▸ **The task**:
Pick out every line holding the string "Python" and copy it.

Records contained in a dataset:
+ + + + +

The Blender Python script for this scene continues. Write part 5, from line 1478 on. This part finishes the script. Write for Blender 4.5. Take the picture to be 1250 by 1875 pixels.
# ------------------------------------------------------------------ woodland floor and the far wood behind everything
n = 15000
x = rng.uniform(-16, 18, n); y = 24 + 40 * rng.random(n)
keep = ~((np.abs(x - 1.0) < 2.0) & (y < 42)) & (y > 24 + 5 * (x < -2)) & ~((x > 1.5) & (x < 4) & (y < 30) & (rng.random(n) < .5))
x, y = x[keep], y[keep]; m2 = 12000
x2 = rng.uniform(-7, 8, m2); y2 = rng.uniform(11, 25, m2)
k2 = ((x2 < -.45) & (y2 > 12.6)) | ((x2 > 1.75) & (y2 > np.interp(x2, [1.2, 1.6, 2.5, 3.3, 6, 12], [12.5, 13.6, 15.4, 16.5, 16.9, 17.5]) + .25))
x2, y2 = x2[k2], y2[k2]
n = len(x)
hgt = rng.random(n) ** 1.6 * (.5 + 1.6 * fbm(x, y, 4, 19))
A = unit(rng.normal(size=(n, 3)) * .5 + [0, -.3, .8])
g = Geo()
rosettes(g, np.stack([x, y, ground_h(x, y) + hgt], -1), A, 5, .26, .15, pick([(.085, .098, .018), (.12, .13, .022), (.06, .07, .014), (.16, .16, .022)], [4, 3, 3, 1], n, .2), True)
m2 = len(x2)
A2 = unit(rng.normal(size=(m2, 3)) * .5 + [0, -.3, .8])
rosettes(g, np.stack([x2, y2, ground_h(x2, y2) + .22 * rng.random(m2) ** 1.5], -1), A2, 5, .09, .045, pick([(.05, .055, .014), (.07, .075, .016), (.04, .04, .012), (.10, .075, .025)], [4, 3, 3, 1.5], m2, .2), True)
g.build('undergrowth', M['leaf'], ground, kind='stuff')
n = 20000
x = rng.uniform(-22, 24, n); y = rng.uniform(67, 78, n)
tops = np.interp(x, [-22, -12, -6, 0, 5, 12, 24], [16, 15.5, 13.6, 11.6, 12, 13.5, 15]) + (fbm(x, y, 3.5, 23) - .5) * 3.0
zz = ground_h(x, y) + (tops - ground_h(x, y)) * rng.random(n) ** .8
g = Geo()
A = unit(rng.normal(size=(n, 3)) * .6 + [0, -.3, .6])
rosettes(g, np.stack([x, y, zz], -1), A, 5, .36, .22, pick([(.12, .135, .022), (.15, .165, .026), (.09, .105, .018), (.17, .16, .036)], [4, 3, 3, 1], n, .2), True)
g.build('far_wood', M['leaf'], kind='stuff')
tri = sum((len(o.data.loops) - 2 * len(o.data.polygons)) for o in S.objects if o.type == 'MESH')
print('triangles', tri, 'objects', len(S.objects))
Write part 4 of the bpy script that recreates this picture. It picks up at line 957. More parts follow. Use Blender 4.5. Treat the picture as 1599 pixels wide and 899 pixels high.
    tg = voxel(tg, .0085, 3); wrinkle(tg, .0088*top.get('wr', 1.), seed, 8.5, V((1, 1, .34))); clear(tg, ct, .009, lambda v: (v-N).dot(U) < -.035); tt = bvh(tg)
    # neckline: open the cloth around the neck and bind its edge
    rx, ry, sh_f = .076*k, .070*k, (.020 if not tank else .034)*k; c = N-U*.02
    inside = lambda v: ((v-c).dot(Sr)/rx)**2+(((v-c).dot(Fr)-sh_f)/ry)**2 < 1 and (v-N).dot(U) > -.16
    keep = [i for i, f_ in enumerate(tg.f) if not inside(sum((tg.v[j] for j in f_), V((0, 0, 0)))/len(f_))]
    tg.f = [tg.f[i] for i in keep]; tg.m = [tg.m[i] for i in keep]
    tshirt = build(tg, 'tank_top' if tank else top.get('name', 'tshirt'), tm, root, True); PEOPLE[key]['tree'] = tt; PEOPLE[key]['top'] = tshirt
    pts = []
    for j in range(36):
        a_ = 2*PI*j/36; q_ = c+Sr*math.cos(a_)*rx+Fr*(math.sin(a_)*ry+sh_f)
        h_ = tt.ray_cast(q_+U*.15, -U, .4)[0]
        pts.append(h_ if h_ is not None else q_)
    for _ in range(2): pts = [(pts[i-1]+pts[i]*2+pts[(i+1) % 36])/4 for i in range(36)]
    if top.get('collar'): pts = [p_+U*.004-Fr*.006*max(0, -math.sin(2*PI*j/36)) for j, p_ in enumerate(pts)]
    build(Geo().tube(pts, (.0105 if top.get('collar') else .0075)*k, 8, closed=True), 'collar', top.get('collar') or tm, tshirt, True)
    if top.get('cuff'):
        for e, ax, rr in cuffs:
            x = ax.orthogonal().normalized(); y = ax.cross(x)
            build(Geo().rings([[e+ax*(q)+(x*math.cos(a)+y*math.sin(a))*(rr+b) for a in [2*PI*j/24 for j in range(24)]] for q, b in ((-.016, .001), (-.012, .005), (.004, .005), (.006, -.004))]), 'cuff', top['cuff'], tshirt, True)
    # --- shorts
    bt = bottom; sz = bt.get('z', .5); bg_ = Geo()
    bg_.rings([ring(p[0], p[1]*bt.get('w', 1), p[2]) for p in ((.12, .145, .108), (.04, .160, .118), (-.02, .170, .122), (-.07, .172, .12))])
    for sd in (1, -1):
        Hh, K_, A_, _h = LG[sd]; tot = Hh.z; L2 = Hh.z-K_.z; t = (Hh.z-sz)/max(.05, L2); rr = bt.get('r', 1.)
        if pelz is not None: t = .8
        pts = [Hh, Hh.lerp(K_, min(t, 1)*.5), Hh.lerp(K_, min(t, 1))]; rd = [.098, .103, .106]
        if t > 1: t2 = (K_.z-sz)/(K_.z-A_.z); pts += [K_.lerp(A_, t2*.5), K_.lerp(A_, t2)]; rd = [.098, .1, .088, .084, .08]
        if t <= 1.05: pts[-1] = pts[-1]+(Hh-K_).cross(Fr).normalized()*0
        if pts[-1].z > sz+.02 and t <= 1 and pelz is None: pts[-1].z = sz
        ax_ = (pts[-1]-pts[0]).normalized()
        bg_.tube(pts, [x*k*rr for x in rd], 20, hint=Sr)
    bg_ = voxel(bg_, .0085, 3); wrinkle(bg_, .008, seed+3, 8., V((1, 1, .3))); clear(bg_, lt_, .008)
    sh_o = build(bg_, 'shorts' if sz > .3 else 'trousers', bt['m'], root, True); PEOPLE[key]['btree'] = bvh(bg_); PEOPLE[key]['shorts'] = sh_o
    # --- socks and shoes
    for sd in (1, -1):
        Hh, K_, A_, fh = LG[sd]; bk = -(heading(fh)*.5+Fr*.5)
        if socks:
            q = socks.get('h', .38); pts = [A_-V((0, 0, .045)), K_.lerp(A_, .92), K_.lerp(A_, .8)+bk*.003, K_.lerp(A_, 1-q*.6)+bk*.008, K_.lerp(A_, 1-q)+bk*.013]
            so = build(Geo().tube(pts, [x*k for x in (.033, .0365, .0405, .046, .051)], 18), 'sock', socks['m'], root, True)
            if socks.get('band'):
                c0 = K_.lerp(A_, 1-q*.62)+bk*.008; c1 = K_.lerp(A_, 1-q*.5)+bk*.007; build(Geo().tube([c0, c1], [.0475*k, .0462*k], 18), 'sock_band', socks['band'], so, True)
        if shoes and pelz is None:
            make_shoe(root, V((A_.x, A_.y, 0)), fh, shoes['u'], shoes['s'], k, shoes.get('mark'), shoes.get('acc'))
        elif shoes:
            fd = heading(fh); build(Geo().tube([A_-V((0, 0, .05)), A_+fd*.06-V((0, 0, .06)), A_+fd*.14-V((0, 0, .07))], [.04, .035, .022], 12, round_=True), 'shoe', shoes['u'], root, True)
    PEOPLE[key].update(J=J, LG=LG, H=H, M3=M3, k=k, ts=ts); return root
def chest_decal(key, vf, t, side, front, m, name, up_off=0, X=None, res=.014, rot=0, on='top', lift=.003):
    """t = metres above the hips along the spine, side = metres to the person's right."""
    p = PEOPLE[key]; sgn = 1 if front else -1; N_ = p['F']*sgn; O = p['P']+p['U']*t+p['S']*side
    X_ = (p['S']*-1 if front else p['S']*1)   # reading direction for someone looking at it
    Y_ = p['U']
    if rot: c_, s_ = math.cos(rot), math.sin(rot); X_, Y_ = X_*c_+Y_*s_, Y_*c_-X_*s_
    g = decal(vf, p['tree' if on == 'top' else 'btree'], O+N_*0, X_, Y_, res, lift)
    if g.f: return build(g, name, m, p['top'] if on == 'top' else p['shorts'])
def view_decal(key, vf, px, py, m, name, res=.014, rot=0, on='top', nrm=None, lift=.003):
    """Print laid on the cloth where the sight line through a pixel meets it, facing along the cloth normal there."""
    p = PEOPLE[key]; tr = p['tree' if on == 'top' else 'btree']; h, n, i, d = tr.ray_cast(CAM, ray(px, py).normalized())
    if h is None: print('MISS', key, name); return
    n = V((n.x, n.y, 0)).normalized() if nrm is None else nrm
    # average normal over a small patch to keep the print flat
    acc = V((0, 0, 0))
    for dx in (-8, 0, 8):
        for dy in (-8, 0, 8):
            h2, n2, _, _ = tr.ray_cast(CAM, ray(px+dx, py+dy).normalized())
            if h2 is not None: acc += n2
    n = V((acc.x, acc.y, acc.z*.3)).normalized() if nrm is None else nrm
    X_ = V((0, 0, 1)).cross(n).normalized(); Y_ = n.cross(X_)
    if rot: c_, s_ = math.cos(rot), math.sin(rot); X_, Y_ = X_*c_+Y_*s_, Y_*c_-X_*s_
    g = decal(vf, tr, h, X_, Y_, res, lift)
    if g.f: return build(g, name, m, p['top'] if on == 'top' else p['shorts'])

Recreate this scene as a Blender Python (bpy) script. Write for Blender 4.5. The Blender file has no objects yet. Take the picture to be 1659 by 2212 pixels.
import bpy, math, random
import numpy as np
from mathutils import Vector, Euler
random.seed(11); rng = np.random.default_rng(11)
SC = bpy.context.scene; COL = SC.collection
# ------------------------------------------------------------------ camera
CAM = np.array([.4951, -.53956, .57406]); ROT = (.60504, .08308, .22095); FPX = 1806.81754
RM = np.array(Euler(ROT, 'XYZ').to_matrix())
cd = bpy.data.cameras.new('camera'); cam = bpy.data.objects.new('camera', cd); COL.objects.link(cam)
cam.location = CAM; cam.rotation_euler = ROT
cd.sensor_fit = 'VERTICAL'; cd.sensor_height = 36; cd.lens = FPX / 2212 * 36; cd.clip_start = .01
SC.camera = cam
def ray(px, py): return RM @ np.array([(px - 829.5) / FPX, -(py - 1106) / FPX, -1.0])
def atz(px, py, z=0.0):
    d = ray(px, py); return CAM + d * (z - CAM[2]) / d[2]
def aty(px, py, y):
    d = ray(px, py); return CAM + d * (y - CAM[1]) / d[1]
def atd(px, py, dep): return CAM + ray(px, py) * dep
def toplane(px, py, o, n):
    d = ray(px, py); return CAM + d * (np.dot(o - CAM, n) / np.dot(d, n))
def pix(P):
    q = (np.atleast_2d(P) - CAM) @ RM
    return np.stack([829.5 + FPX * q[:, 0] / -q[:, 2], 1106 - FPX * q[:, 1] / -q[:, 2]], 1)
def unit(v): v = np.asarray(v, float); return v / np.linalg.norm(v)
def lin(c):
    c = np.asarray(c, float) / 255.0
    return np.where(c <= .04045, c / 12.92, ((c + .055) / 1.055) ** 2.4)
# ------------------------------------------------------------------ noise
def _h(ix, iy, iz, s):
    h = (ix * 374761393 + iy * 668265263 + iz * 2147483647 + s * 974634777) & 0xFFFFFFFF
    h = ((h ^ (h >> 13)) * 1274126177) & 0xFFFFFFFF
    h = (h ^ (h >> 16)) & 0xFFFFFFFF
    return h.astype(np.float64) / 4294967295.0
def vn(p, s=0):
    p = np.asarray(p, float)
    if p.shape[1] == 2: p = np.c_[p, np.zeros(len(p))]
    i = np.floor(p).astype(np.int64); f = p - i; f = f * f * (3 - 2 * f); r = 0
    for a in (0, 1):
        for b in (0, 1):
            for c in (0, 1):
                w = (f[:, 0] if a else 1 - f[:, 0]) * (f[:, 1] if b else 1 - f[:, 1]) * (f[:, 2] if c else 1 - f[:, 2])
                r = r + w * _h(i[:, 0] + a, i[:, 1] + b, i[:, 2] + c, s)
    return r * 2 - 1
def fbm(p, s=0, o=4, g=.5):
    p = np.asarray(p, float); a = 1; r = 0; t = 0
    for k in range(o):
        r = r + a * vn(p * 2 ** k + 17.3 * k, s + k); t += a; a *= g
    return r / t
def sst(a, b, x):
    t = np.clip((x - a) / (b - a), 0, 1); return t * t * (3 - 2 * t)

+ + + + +

▸ **Task answer**:
The Blender Python script for this scene continues. Write part 5, from line 1478 on. This part finishes the script. Write for Blender 4.5. Take the picture to be 1250 by 1875 pixels.
Recreate this scene as a Blender Python (bpy) script. Write for Blender 4.5. The Blender file has no objects yet. Take the picture to be 1659 by 2212 pixels.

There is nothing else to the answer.